> [WHAT IS EXPECTED]:
Find every line with the word "scene". Copy those lines.
+-------+
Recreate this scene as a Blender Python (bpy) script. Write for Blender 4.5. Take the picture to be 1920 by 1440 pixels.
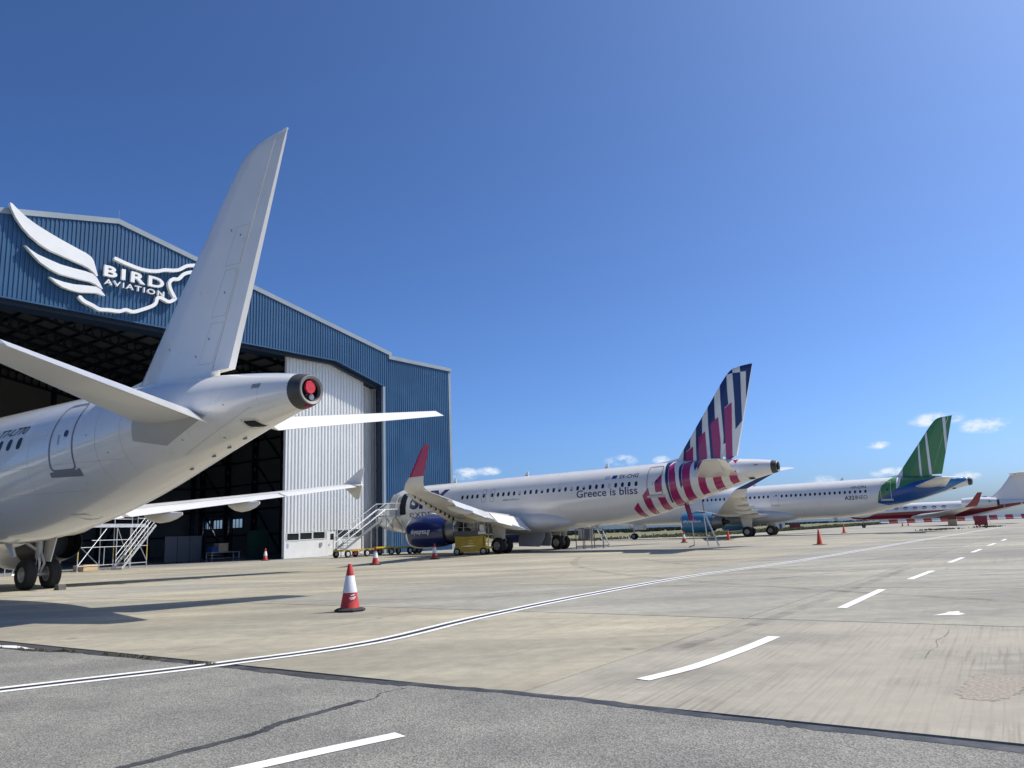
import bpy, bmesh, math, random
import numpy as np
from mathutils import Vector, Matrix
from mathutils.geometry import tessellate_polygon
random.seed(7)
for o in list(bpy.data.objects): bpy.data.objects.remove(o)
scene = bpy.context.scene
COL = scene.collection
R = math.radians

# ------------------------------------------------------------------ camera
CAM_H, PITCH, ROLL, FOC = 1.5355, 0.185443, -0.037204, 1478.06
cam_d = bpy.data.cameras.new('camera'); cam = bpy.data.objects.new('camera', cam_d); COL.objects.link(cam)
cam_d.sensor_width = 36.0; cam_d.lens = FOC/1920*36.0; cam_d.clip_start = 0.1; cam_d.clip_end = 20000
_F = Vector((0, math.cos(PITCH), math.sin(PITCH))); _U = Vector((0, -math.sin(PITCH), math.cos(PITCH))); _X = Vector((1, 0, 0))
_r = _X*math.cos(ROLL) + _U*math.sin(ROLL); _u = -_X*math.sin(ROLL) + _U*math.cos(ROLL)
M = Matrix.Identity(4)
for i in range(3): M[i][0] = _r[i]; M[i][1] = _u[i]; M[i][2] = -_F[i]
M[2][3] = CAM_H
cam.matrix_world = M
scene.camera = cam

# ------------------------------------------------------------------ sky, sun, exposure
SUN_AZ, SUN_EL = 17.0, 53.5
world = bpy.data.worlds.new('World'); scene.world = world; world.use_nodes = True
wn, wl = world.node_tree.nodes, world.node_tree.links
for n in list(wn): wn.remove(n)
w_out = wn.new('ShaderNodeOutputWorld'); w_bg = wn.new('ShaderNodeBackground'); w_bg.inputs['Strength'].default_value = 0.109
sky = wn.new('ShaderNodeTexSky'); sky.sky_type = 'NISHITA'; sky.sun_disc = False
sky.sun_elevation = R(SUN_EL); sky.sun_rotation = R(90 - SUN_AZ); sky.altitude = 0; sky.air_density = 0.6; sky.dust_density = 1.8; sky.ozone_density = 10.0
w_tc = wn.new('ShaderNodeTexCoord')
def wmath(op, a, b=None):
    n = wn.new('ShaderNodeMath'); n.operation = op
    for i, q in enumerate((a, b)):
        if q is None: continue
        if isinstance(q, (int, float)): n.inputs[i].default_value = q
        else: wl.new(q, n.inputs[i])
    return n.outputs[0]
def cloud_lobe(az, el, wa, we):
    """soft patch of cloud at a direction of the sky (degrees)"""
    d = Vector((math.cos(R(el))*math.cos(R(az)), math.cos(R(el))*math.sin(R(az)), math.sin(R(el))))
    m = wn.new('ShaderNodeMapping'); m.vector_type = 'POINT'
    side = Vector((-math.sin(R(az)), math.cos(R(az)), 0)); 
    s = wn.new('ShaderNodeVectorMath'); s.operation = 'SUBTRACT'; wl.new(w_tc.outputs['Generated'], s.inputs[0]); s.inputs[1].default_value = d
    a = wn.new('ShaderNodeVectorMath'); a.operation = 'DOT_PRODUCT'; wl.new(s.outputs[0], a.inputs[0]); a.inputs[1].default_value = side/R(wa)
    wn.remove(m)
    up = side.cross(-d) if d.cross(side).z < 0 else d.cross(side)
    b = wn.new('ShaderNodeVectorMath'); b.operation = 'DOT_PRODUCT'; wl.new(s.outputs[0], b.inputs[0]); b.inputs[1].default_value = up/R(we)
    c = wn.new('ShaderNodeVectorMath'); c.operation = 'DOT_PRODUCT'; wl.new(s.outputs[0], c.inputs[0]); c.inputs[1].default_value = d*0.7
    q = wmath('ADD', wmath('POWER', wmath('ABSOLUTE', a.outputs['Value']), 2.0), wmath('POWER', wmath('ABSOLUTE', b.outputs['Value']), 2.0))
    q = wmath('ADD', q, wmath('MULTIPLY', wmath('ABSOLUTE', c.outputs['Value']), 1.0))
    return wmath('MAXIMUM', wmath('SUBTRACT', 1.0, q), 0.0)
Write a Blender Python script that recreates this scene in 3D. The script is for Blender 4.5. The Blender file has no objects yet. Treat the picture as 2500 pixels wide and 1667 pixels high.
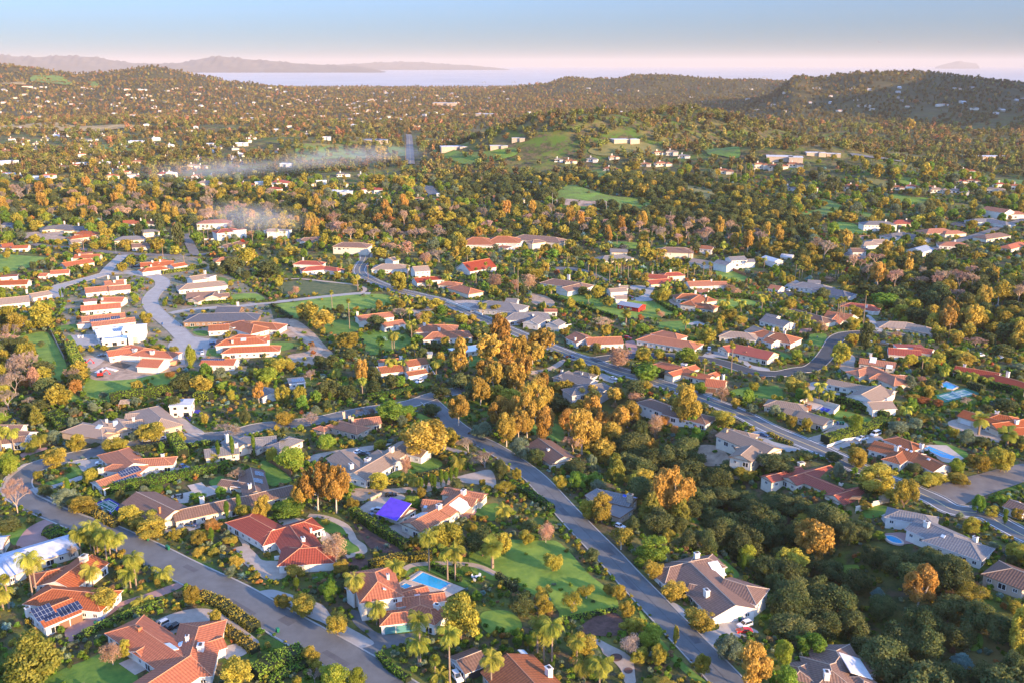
+-------+
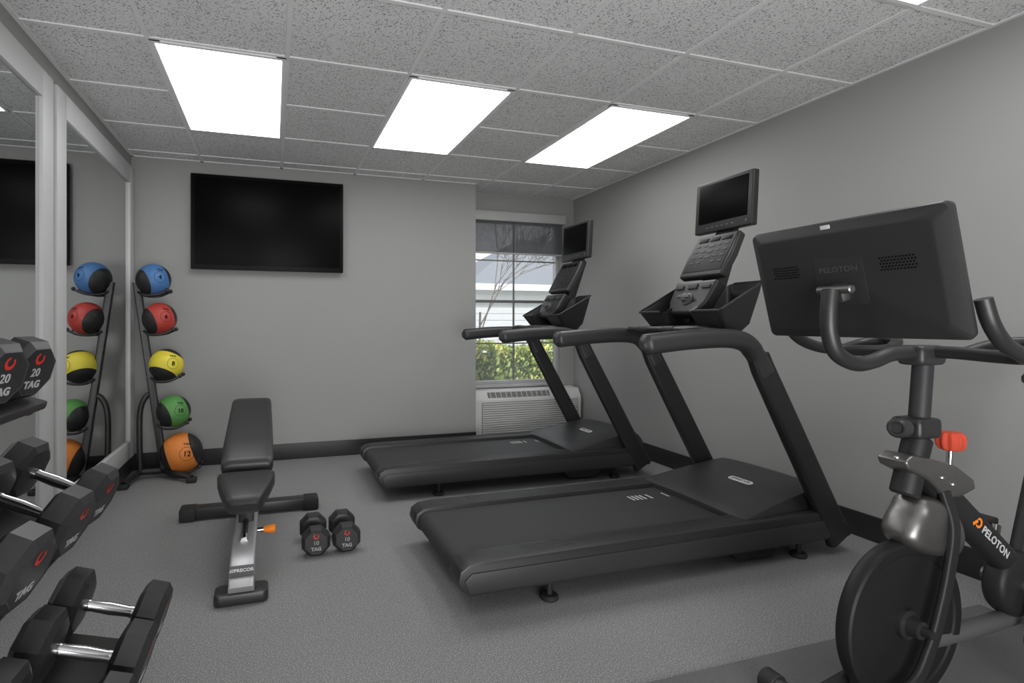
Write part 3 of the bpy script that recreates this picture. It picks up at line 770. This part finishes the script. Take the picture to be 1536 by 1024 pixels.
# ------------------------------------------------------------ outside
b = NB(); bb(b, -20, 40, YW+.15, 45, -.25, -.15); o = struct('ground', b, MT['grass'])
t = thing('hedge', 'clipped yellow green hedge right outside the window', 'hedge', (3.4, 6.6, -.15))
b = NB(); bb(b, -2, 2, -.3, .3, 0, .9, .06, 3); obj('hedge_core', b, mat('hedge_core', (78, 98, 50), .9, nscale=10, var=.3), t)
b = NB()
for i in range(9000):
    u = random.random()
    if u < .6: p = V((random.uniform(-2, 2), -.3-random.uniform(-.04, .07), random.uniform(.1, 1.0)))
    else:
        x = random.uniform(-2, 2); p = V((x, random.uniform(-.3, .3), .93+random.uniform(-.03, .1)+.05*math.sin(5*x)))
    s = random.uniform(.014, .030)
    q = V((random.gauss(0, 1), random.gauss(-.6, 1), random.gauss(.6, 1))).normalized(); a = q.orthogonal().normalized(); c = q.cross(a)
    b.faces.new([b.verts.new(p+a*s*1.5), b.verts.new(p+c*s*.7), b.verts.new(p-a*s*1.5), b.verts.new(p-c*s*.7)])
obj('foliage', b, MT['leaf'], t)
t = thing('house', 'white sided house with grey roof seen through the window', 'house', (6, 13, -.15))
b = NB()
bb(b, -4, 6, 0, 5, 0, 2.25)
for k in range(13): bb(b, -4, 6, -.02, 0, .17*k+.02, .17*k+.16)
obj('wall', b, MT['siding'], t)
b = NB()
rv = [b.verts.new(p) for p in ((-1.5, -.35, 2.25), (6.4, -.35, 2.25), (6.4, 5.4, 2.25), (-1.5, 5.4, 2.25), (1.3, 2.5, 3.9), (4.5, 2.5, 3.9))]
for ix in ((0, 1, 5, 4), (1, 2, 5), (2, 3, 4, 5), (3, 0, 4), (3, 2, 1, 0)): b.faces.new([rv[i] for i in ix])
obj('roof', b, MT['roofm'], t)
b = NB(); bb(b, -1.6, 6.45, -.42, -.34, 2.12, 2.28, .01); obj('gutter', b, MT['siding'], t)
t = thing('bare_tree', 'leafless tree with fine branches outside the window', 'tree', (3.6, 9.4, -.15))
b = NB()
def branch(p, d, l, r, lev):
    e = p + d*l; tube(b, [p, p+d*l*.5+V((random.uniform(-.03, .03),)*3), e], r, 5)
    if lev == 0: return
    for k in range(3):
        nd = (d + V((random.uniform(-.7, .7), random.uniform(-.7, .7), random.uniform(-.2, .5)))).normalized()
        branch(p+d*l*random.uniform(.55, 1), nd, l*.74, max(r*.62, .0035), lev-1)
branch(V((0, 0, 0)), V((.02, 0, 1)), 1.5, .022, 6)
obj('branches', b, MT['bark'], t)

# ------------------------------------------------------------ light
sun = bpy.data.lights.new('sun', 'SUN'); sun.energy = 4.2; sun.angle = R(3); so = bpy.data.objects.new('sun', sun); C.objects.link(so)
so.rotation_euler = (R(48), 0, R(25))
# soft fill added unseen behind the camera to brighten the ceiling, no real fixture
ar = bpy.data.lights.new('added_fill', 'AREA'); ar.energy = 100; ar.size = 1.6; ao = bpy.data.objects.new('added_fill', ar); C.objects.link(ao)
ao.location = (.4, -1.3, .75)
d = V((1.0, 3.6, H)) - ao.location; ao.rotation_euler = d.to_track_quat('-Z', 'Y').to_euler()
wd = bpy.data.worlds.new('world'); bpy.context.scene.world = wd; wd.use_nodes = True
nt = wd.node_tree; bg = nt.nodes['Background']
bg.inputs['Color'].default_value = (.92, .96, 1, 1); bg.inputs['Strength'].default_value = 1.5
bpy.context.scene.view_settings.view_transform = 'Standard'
+-------+
> [SOLUTION FOR THIS EXERCISE]:
Recreate this scene as a Blender Python (bpy) script. Write for Blender 4.5. Take the picture to be 1920 by 1440 pixels.
scene = bpy.context.scene
COL = scene.collection
scene.camera = cam
world = bpy.data.worlds.new('World'); scene.world = world; world.use_nodes = True
Write a Blender Python script that recreates this scene in 3D. The script is for Blender 4.5. The Blender file has no objects yet. Treat the picture as 2500 pixels wide and 1667 pixels high.
wd = bpy.data.worlds.new('world'); bpy.context.scene.world = wd; wd.use_nodes = True
bpy.context.scene.view_settings.view_transform = 'Standard'